Give back exactly the lines from the start of the listing to the line containing "else mat]), post)", inclusive, and nothing beyond them.

Scripts that build scenes:
---*---
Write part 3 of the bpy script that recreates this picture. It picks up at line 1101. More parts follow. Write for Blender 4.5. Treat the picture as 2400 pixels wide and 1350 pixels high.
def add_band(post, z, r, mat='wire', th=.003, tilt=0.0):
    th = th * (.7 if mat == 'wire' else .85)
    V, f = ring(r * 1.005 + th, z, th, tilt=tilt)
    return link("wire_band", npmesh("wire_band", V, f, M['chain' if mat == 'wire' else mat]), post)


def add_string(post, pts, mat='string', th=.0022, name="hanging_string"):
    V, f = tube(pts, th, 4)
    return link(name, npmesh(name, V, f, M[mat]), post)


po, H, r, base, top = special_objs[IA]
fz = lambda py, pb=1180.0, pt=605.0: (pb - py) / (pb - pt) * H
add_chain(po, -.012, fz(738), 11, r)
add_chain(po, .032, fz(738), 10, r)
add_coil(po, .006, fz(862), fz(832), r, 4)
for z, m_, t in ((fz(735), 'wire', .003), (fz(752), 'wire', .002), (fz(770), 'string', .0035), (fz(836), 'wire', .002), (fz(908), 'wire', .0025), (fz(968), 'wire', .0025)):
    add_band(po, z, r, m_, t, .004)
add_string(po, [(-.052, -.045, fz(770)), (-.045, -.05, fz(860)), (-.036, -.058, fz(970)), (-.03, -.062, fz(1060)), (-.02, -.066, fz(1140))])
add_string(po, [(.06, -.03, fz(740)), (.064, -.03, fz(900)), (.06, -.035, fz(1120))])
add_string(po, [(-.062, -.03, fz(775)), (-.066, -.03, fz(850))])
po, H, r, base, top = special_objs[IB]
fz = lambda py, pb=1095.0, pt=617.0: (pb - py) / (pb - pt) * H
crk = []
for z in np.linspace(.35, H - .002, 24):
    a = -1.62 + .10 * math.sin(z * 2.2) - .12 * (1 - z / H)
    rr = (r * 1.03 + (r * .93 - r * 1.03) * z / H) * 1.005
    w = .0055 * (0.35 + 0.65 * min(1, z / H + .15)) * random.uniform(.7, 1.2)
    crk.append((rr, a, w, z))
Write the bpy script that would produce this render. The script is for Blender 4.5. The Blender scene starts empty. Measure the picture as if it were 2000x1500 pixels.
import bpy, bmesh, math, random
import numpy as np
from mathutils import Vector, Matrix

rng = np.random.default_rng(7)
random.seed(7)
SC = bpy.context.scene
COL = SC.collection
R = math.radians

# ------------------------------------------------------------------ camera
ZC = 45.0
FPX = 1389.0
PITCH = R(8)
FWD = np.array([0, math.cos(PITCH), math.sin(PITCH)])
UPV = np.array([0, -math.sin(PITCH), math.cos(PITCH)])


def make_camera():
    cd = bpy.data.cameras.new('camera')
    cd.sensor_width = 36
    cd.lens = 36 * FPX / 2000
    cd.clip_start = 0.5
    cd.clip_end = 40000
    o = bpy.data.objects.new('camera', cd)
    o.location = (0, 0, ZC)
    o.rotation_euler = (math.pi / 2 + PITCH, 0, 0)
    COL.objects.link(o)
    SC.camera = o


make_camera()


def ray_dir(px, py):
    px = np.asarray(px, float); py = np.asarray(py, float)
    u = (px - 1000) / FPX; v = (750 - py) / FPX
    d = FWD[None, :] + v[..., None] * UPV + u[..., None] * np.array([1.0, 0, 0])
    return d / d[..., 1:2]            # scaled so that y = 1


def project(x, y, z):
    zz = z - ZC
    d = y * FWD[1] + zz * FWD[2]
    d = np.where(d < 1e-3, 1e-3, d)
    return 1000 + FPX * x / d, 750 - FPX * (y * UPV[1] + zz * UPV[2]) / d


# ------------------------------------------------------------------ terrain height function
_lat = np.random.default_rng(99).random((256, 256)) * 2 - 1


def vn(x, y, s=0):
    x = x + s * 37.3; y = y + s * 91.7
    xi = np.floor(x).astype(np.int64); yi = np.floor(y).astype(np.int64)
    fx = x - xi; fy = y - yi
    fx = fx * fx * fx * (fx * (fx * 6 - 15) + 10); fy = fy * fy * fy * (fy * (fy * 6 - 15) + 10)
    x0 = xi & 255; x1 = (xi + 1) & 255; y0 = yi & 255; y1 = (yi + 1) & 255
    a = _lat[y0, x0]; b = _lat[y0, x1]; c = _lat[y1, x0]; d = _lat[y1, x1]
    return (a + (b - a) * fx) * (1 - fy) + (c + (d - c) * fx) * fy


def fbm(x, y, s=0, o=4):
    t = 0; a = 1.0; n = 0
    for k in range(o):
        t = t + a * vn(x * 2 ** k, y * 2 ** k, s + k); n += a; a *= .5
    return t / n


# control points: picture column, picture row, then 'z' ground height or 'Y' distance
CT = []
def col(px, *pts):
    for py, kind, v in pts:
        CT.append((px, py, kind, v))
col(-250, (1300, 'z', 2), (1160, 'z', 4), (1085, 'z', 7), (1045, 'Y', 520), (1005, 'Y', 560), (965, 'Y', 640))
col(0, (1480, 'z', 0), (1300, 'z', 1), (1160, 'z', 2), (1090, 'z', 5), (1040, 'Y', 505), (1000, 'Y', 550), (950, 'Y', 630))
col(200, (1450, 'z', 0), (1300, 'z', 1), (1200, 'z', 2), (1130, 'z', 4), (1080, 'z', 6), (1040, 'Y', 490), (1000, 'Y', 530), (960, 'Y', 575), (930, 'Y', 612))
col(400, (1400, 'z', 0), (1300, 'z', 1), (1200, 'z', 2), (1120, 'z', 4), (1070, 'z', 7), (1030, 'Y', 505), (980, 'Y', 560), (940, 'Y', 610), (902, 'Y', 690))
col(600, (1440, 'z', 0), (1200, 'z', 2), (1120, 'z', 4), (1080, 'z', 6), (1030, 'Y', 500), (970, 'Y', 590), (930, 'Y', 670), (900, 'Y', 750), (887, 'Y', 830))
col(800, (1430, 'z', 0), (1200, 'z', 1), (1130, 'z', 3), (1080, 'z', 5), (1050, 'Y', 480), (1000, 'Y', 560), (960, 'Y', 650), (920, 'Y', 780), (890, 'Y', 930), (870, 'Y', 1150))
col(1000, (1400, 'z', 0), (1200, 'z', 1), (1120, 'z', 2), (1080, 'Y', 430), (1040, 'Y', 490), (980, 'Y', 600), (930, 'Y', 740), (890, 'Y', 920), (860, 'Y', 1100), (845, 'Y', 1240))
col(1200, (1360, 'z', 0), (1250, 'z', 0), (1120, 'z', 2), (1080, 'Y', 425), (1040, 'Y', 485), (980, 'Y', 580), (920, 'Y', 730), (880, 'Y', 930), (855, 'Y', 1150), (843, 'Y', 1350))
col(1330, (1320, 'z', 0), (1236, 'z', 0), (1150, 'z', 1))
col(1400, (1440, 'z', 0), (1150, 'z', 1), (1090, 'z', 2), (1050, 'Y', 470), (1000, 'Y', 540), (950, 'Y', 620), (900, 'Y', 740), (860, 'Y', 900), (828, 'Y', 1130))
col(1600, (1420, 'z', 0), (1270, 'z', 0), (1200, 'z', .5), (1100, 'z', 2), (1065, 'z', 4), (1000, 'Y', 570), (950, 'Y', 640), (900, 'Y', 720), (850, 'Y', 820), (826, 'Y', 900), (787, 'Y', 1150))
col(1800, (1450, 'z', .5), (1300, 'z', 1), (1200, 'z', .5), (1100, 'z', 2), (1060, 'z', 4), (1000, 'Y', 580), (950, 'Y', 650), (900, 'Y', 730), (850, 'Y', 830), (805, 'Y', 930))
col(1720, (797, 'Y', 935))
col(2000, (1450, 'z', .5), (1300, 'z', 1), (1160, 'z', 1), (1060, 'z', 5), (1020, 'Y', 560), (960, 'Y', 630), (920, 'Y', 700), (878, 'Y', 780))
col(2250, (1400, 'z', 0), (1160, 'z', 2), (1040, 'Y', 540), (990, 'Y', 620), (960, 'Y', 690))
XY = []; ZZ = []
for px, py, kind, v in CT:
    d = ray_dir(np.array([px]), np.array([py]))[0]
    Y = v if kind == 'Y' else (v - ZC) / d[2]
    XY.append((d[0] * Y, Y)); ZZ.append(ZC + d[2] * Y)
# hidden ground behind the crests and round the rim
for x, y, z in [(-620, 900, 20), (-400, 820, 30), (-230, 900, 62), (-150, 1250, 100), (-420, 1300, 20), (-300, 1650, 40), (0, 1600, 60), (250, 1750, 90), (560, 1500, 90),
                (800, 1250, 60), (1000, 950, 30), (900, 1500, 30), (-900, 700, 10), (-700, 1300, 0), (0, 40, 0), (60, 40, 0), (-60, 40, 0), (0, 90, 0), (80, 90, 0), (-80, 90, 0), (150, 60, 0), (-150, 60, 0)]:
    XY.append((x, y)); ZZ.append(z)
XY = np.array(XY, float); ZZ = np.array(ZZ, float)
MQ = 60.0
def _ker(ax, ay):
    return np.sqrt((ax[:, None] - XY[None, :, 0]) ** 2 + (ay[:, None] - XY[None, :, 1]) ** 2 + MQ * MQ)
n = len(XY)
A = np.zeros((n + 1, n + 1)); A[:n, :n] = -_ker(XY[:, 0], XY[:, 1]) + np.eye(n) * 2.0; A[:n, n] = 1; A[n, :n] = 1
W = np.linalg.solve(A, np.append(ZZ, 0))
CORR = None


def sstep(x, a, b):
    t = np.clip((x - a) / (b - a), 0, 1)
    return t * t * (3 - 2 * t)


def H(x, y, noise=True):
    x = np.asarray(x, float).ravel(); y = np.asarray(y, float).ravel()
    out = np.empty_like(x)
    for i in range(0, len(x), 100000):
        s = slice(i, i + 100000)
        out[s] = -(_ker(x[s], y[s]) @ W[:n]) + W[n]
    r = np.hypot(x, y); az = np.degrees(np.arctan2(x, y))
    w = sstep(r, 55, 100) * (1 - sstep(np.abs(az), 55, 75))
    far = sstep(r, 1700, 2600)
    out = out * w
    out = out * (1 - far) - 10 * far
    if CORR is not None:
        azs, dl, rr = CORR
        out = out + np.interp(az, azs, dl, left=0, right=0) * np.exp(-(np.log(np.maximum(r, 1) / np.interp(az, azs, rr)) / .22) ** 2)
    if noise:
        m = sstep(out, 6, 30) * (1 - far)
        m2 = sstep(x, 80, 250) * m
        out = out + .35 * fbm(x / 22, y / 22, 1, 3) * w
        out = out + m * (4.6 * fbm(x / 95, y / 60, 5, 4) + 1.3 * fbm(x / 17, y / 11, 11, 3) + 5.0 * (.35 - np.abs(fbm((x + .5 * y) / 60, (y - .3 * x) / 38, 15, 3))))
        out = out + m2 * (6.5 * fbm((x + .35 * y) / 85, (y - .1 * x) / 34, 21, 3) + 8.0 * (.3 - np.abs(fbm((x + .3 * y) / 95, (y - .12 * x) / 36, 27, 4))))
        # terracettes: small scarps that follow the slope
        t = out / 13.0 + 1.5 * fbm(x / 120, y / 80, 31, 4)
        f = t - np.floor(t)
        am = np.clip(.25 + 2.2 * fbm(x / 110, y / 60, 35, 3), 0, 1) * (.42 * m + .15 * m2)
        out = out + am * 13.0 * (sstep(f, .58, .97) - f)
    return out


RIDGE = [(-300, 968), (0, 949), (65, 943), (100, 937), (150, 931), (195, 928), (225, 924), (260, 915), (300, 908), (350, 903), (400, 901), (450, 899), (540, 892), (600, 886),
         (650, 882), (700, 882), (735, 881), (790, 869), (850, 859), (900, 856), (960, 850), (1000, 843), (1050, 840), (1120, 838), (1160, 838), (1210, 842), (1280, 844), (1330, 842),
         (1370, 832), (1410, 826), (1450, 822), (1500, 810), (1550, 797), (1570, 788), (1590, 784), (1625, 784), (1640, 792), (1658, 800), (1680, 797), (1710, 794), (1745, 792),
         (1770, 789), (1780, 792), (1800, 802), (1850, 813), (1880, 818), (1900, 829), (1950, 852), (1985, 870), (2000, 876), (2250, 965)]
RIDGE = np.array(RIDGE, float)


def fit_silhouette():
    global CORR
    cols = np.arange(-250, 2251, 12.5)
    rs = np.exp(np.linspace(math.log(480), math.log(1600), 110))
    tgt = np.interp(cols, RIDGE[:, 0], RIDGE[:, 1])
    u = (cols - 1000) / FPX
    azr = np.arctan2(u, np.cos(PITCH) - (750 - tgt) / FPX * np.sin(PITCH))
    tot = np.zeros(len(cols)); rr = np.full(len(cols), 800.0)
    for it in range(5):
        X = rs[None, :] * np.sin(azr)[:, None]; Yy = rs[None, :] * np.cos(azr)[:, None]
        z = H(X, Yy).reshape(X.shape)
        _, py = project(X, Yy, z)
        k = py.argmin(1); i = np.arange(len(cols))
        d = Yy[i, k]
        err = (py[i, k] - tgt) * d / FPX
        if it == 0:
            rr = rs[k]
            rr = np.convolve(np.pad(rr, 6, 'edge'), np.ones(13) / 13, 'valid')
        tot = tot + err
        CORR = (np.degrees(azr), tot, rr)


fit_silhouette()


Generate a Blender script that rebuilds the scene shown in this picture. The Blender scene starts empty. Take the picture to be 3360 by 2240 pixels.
---*---
Solution:
Write part 3 of the bpy script that recreates this picture. It picks up at line 1101. More parts follow. Write for Blender 4.5. Treat the picture as 2400 pixels wide and 1350 pixels high.
def add_band(post, z, r, mat='wire', th=.003, tilt=0.0):
    th = th * (.7 if mat == 'wire' else .85)
    V, f = ring(r * 1.005 + th, z, th, tilt=tilt)
    return link("wire_band", npmesh("wire_band", V, f, M['chain' if mat == 'wire' else mat]), post)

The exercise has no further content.